The Burning Question: Lloyd Langford

#5: What's so great about the Blues?

Feature by Lloyd Langford | 23 Aug 2009

Blues musicians lead such extraordinary and interesting lives. Take for example Blind Lemon Jefferson, guitar, storyteller and the inventor and dogged defender of citric eye drops. Jefferson was born as a very small child sometime in the 1890s. The exact date of his birth is disputed. Several documents held in The Smithsonian suggest that in September 1895 Jefferson simultaneously experienced his first, second and third birthday. The explanation for this may be as simple as the local greetings card shop being insufficiently stocked. He began playing his guitar in his early teens when other boys his age were too busy drinking hooch or speeding around town in their souped-up* horses and carts.

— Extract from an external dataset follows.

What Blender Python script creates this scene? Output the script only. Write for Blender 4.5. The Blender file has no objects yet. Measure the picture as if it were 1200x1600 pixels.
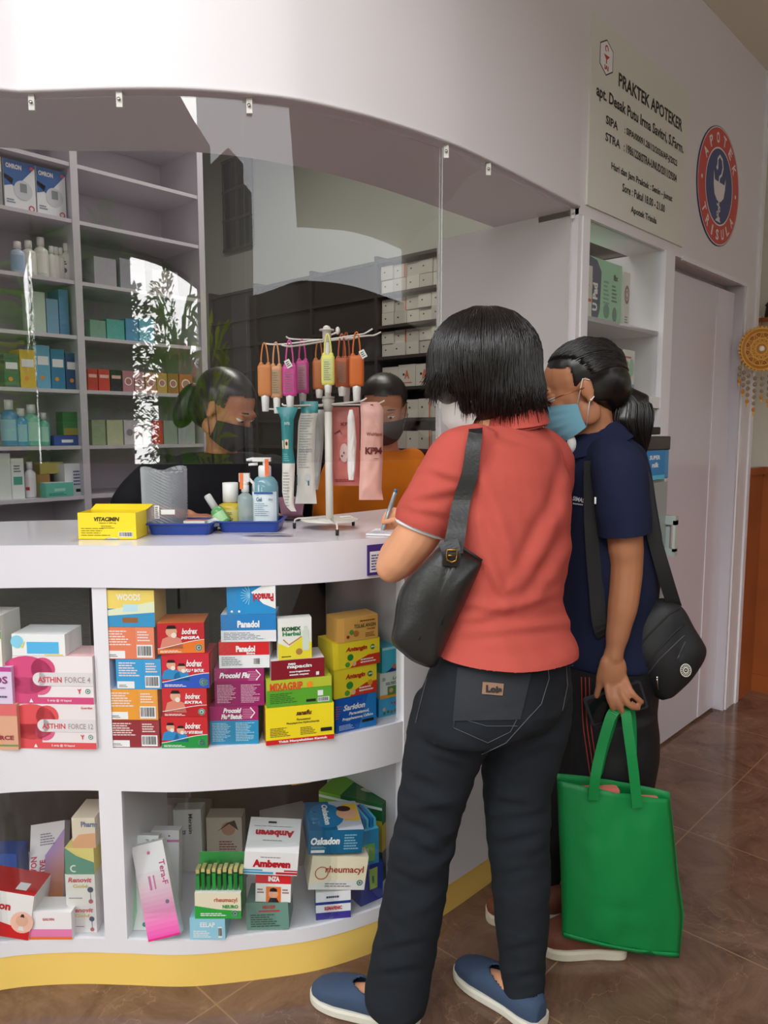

It was around this time he met and formed friendships with other blues musicians such as Leadbelly, T-Bone Walker and Bumble Bee Slim, so named for his habit of storing his food in pouches on the back of his legs. Jefferson was the father of the Texas Blues and also the most famous exponent of the Piedmont style. The Piedmont style became unfashionable after it was stupidly abbreviated and many of its practitioners became harassed by illiterate mobs, who wrongly believed them to be unusually confident child molesters.

Jefferson’s most famous work is for Paramount Records. Whilst many have taken his 'Black Snake Moan' to be a euphemism about his sexual prowess, recently unearthed evidence suggest that Jefferson was being literal. His residence was indeed plagued by a couple of mambas, almost certainly planted by a frustrated greetings card shop manager.

*The term “souped-up” is derived from the infamous “Kentucky Scandal” of the 1920s when several jockeys were caught illegally injecting their horses with a mixture of carrot and coriander.